** Problem details **
Without the pictures, set down the records below word for word.

* start *

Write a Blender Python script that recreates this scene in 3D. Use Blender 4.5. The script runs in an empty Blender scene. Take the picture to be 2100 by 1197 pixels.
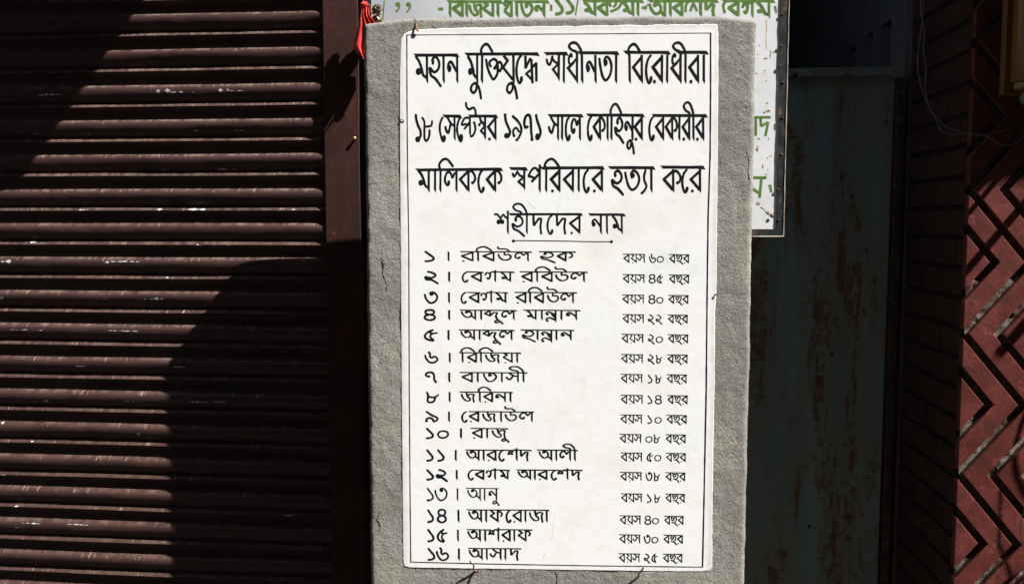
import bpy, bmesh, math, random
from mathutils import Vector, Matrix, noise
R = math.radians
random.seed(7)
scene = bpy.context.scene
col = scene.collection

# ------------------------------------------------------------------ camera
F = 1850.0
YAW, PIT, CH = R(5.47), R(4.5), 1.5
cd = bpy.data.cameras.new('camera'); cam = bpy.data.objects.new('camera', cd); col.objects.link(cam)
cd.sensor_width = 36.0; cd.lens = 36.0*F/2100.0; cd.clip_start = 0.05; cd.clip_end = 300
cam.location = (0, 0, CH); cam.rotation_euler = (R(90)-PIT, 0, YAW)
scene.camera = cam

# ------------------------------------------------------------------ sky and sun
SUNV = Vector((-.56, .27, -.72)).normalized()       # the way the light travels
EL = math.asin(-SUNV.z); AZ = math.atan2(-SUNV.x, -SUNV.y)
w = bpy.data.worlds.new('World'); scene.world = w; w.use_nodes = True
nt = w.node_tree; bg = nt.nodes['Background']
sky = nt.nodes.new('ShaderNodeTexSky'); sky.sky_type = 'NISHITA'; sky.sun_disc = False
sky.sun_elevation = EL; sky.sun_rotation = AZ
nt.links.new(sky.outputs[0], bg.inputs[0]); bg.inputs[1].default_value = 0.05
sd = bpy.data.lights.new('sun', 'SUN'); sd.energy = 5.0; sd.angle = R(.5); sd.color = (1, .972, .94)
sun = bpy.data.objects.new('sun', sd); col.objects.link(sun)
sun.rotation_euler = SUNV.to_track_quat('-Z', 'Y').to_euler()
vs = scene.view_settings
vs.view_transform = 'Standard'; vs.look = 'None'; vs.gamma = 1; vs.use_curve_mapping = False
vs.exposure = 1.06
scene.render.engine = 'CYCLES'
scene.cycles.max_bounces = 5

# ------------------------------------------------------------------ measuring (photo pixels 2100 x 1197 onto real planes)
fw = Vector((-math.sin(YAW)*math.cos(PIT), math.cos(YAW)*math.cos(PIT), -math.sin(PIT)))
rt = Vector((math.cos(YAW), math.sin(YAW), 0)); up = rt.cross(fw)
O = Vector((0, 0, CH))
def ray(px, py): return fw + rt*((px-1050)/F) - up*((py-598.5)/F)
def onY(px, py, Y):
    d = ray(px, py); return O + d*(Y/d.y)
def onP(px, py, P, n):
    d = ray(px, py); return O + d*((P-O).dot(n)/d.dot(n))

# ------------------------------------------------------------------ object helpers
def tag(o, label=None, cat=None, group=None, kind=None):
    if label: o['label'] = label
    if cat: o['category'] = cat
    if group: o['group'] = group
    if kind: o['kind'] = kind
    return o
def thing(name, label, cat, loc, group=None):
    o = bpy.data.objects.new(name, None); col.objects.link(o); o.location = loc
    o.empty_display_size = .05
    return tag(o, label, cat, group)
def worldloc(o):
    v = Vector(o.location)
    return v
def mesh(name, verts, faces, mat, parent=None, origin=None, smooth=False):
    me = bpy.data.meshes.new(name)
    if origin is not None: verts = [Vector(v)-Vector(origin) for v in verts]
    me.from_pydata([tuple(v) for v in verts], [], faces); me.update()
    me.materials.append(mat)
    if smooth:
        me.polygons.foreach_set('use_smooth', [True]*len(me.polygons))
    o = bpy.data.objects.new(name, me); col.objects.link(o)
    if origin is not None: o.location = origin
    if parent is not None: attach(o, parent)
    return o
def wl(o):
    # world position of the chain (no rotations are used on parents)
    return o['_w'] if '_w' in o else o.location
def attach(o, parent):
    # parents are never rotated: keep the child where it was built
    base = Vector((0, 0, 0)); p = parent
    while p is not None:
        base += Vector(p.location) + p.matrix_parent_inverse.translation
        p = p.parent
    o.parent = parent; o.matrix_parent_inverse = Matrix.Translation(-base)
class MB:
    def __init__(s): s.v = []; s.f = []
    def add(s, vs, fs):
        b = len(s.v); s.v += [Vector(v) for v in vs]; s.f += [tuple(b+i for i in f) for f in fs]
    def box(s, x0, x1, y0, y1, z0, z1):
        s.add([(x0,y0,z0),(x1,y0,z0),(x1,y1,z0),(x0,y1,z0),(x0,y0,z1),(x1,y0,z1),(x1,y1,z1),(x0,y1,z1)],
              [(0,3,2,1),(4,5,6,7),(0,1,5,4),(1,2,6,5),(2,3,7,6),(3,0,4,7)])
    def cbox(s, x0, x1, y0, y1, z0, z1, c):
        # box with chamfered edges
        vs = []; X=(x0,x1); Y=(y0,y1); Z=(z0,z1)
        bm = bmesh.new(); bmesh.ops.create_cube(bm, size=1)
        for v in bm.verts:
            v.co = Vector((X[v.co.x>0], Y[v.co.y>0], Z[v.co.z>0]))
        bmesh.ops.bevel(bm, geom=bm.edges[:]+bm.verts[:], offset=c, segments=1, affect='EDGES')
        bm.verts.index_update()
        s.add([v.co.copy() for v in bm.verts], [[v.index for v in f.verts] for f in bm.faces]); bm.free()
    def tube(s, pts, r, n=8, closed=False, caps=True):
        pts = [Vector(p) for p in pts]; m = len(pts)
        rr = r if isinstance(r, (list, tuple)) else [r]*m
        vs = []
        for i, p in enumerate(pts):
            a = pts[max(i-1,0)]; b = pts[min(i+1,m-1)]
            if closed: a = pts[(i-1)%m]; b = pts[(i+1)%m]
            t = (b-a).normalized()
            u = t.cross(Vector((.13,.91,.4)).normalized()).normalized(); v_ = t.cross(u)
            for k in range(n):
                an = 2*math.pi*k/n; vs.append(p + (u*math.cos(an)+v_*math.sin(an))*rr[i])
        fs = []
        for i in range(m if closed else m-1):
            j = (i+1)%m
            for k in range(n): fs.append((i*n+k, i*n+(k+1)%n, j*n+(k+1)%n, j*n+k))
        if caps and not closed:
            fs.append(tuple(range(n))[::-1]); fs.append(tuple((m-1)*n+k for k in range(n)))
        s.add(vs, fs)
    def lathe(s, c, axis, prof, n=16):
        # prof: list of (distance along axis, radius)
        c = Vector(c); t = Vector(axis).normalized()
        u = t.orthogonal().normalized(); v_ = t.cross(u); vs = []; fs = []
        for (h, r) in prof:
            for k in range(n):
                a = 2*math.pi*k/n; vs.append(c + t*h + (u*math.cos(a)+v_*math.sin(a))*r)
        for i in range(len(prof)-1):
            for k in range(n): fs.append((i*n+k, i*n+(k+1)%n, (i+1)*n+(k+1)%n, (i+1)*n+k))
        fs.append(tuple(range(n))[::-1]); fs.append(tuple((len(prof)-1)*n+k for k in range(n)))
        s.add(vs, fs)
    def build(s, name, mat, parent=None, origin=None, smooth=False):
        return mesh(name, s.v, s.f, mat, parent, origin, smooth)
def spline(pts, n=6, closed=False):
    out = []; m = len(pts)
    rng = range(m if closed else m-1)
    for i in rng:
        if closed: p0,p1,p2,p3 = pts[(i-1)%m],pts[i],pts[(i+1)%m],pts[(i+2)%m]
        else: p0,p1,p2,p3 = pts[max(i-1,0)],pts[i],pts[i+1],pts[min(i+2,m-1)]
        for k in range(n):
            t = k/n
            out.append(tuple(.5*((2*b)+(-a+c)*t+(2*a-5*b+4*c-d)*t*t+(-a+3*b-3*c+d)*t**3) for a,b,c,d in zip(p0,p1,p2,p3)))
    if not closed: out.append(tuple(pts[-1]))
    return out

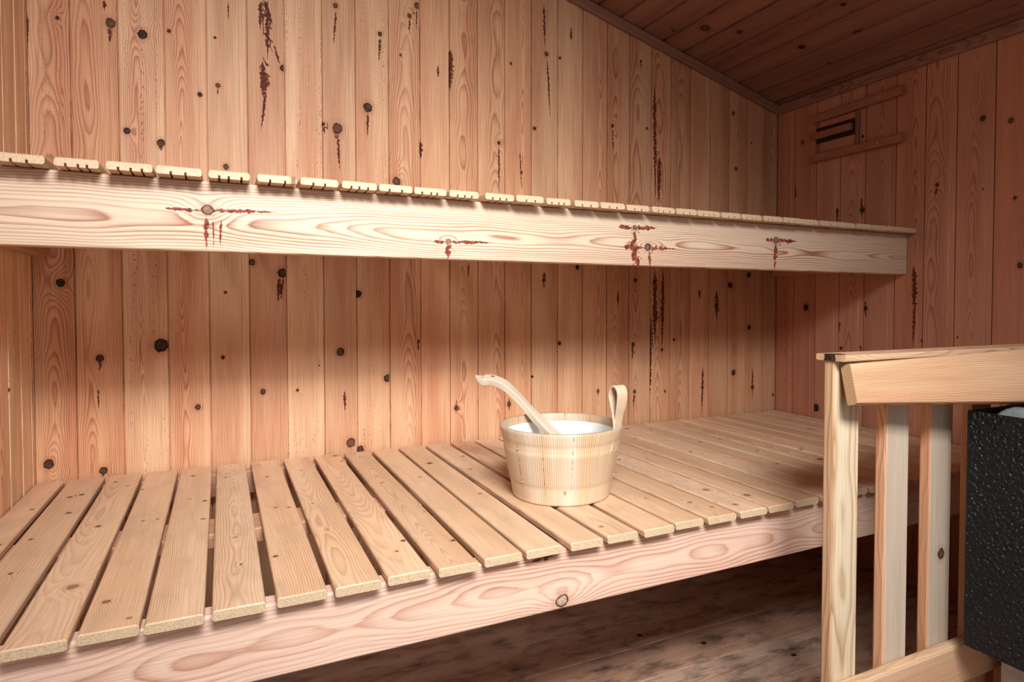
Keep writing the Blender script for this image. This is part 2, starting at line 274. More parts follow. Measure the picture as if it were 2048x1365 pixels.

* end *

** Task solution **
Write a Blender Python script that recreates this scene in 3D. Use Blender 4.5. The script runs in an empty Blender scene. Take the picture to be 2100 by 1197 pixels.
import bpy, bmesh, math, random
from mathutils import Vector, Matrix, noise
R = math.radians
random.seed(7)
scene = bpy.context.scene
col = scene.collection

# ------------------------------------------------------------------ camera
F = 1850.0
YAW, PIT, CH = R(5.47), R(4.5), 1.5
cd = bpy.data.cameras.new('camera'); cam = bpy.data.objects.new('camera', cd); col.objects.link(cam)
cd.sensor_width = 36.0; cd.lens = 36.0*F/2100.0; cd.clip_start = 0.05; cd.clip_end = 300
cam.location = (0, 0, CH); cam.rotation_euler = (R(90)-PIT, 0, YAW)
scene.camera = cam

# ------------------------------------------------------------------ sky and sun
SUNV = Vector((-.56, .27, -.72)).normalized()       # the way the light travels
EL = math.asin(-SUNV.z); AZ = math.atan2(-SUNV.x, -SUNV.y)
w = bpy.data.worlds.new('World'); scene.world = w; w.use_nodes = True
nt = w.node_tree; bg = nt.nodes['Background']
sky = nt.nodes.new('ShaderNodeTexSky'); sky.sky_type = 'NISHITA'; sky.sun_disc = False
sky.sun_elevation = EL; sky.sun_rotation = AZ
nt.links.new(sky.outputs[0], bg.inputs[0]); bg.inputs[1].default_value = 0.05
sd = bpy.data.lights.new('sun', 'SUN'); sd.energy = 5.0; sd.angle = R(.5); sd.color = (1, .972, .94)
sun = bpy.data.objects.new('sun', sd); col.objects.link(sun)
sun.rotation_euler = SUNV.to_track_quat('-Z', 'Y').to_euler()
vs = scene.view_settings
vs.view_transform = 'Standard'; vs.look = 'None'; vs.gamma = 1; vs.use_curve_mapping = False
vs.exposure = 1.06
scene.render.engine = 'CYCLES'
scene.cycles.max_bounces = 5

# ------------------------------------------------------------------ measuring (photo pixels 2100 x 1197 onto real planes)
fw = Vector((-math.sin(YAW)*math.cos(PIT), math.cos(YAW)*math.cos(PIT), -math.sin(PIT)))
rt = Vector((math.cos(YAW), math.sin(YAW), 0)); up = rt.cross(fw)
O = Vector((0, 0, CH))
def ray(px, py): return fw + rt*((px-1050)/F) - up*((py-598.5)/F)
def onY(px, py, Y):
    d = ray(px, py); return O + d*(Y/d.y)
def onP(px, py, P, n):
    d = ray(px, py); return O + d*((P-O).dot(n)/d.dot(n))

# ------------------------------------------------------------------ object helpers
def tag(o, label=None, cat=None, group=None, kind=None):
    if label: o['label'] = label
    if cat: o['category'] = cat
    if group: o['group'] = group
    if kind: o['kind'] = kind
    return o
def thing(name, label, cat, loc, group=None):
    o = bpy.data.objects.new(name, None); col.objects.link(o); o.location = loc
    o.empty_display_size = .05
    return tag(o, label, cat, group)
def worldloc(o):
    v = Vector(o.location)
    return v
def mesh(name, verts, faces, mat, parent=None, origin=None, smooth=False):
    me = bpy.data.meshes.new(name)
    if origin is not None: verts = [Vector(v)-Vector(origin) for v in verts]
    me.from_pydata([tuple(v) for v in verts], [], faces); me.update()
    me.materials.append(mat)
    if smooth:
        me.polygons.foreach_set('use_smooth', [True]*len(me.polygons))
    o = bpy.data.objects.new(name, me); col.objects.link(o)
    if origin is not None: o.location = origin
    if parent is not None: attach(o, parent)
    return o
def wl(o):
    # world position of the chain (no rotations are used on parents)
    return o['_w'] if '_w' in o else o.location
def attach(o, parent):
    # parents are never rotated: keep the child where it was built
    base = Vector((0, 0, 0)); p = parent
    while p is not None:
        base += Vector(p.location) + p.matrix_parent_inverse.translation
        p = p.parent
    o.parent = parent; o.matrix_parent_inverse = Matrix.Translation(-base)
class MB:
    def __init__(s): s.v = []; s.f = []
    def add(s, vs, fs):
        b = len(s.v); s.v += [Vector(v) for v in vs]; s.f += [tuple(b+i for i in f) for f in fs]
    def box(s, x0, x1, y0, y1, z0, z1):
        s.add([(x0,y0,z0),(x1,y0,z0),(x1,y1,z0),(x0,y1,z0),(x0,y0,z1),(x1,y0,z1),(x1,y1,z1),(x0,y1,z1)],
              [(0,3,2,1),(4,5,6,7),(0,1,5,4),(1,2,6,5),(2,3,7,6),(3,0,4,7)])
    def cbox(s, x0, x1, y0, y1, z0, z1, c):
        # box with chamfered edges
        vs = []; X=(x0,x1); Y=(y0,y1); Z=(z0,z1)
        bm = bmesh.new(); bmesh.ops.create_cube(bm, size=1)
        for v in bm.verts:
            v.co = Vector((X[v.co.x>0], Y[v.co.y>0], Z[v.co.z>0]))
        bmesh.ops.bevel(bm, geom=bm.edges[:]+bm.verts[:], offset=c, segments=1, affect='EDGES')
        bm.verts.index_update()
        s.add([v.co.copy() for v in bm.verts], [[v.index for v in f.verts] for f in bm.faces]); bm.free()
    def tube(s, pts, r, n=8, closed=False, caps=True):
        pts = [Vector(p) for p in pts]; m = len(pts)
        rr = r if isinstance(r, (list, tuple)) else [r]*m
        vs = []
        for i, p in enumerate(pts):
            a = pts[max(i-1,0)]; b = pts[min(i+1,m-1)]
            if closed: a = pts[(i-1)%m]; b = pts[(i+1)%m]
            t = (b-a).normalized()
            u = t.cross(Vector((.13,.91,.4)).normalized()).normalized(); v_ = t.cross(u)
            for k in range(n):
                an = 2*math.pi*k/n; vs.append(p + (u*math.cos(an)+v_*math.sin(an))*rr[i])
        fs = []
        for i in range(m if closed else m-1):
            j = (i+1)%m
            for k in range(n): fs.append((i*n+k, i*n+(k+1)%n, j*n+(k+1)%n, j*n+k))
        if caps and not closed:
            fs.append(tuple(range(n))[::-1]); fs.append(tuple((m-1)*n+k for k in range(n)))
        s.add(vs, fs)
    def lathe(s, c, axis, prof, n=16):
        # prof: list of (distance along axis, radius)
        c = Vector(c); t = Vector(axis).normalized()
        u = t.orthogonal().normalized(); v_ = t.cross(u); vs = []; fs = []
        for (h, r) in prof:
            for k in range(n):
                a = 2*math.pi*k/n; vs.append(c + t*h + (u*math.cos(a)+v_*math.sin(a))*r)
        for i in range(len(prof)-1):
            for k in range(n): fs.append((i*n+k, i*n+(k+1)%n, (i+1)*n+(k+1)%n, (i+1)*n+k))
        fs.append(tuple(range(n))[::-1]); fs.append(tuple((len(prof)-1)*n+k for k in range(n)))
        s.add(vs, fs)
    def build(s, name, mat, parent=None, origin=None, smooth=False):
        return mesh(name, s.v, s.f, mat, parent, origin, smooth)
def spline(pts, n=6, closed=False):
    out = []; m = len(pts)
    rng = range(m if closed else m-1)
    for i in rng:
        if closed: p0,p1,p2,p3 = pts[(i-1)%m],pts[i],pts[(i+1)%m],pts[(i+2)%m]
        else: p0,p1,p2,p3 = pts[max(i-1,0)],pts[i],pts[i+1],pts[min(i+2,m-1)]
        for k in range(n):
            t = k/n
            out.append(tuple(.5*((2*b)+(-a+c)*t+(2*a-5*b+4*c-d)*t*t+(-a+3*b-3*c+d)*t**3) for a,b,c,d in zip(p0,p1,p2,p3)))
    if not closed: out.append(tuple(pts[-1]))
    return out

Keep writing the Blender script for this image. This is part 2, starting at line 274. More parts follow. Measure the picture as if it were 2048x1365 pixels.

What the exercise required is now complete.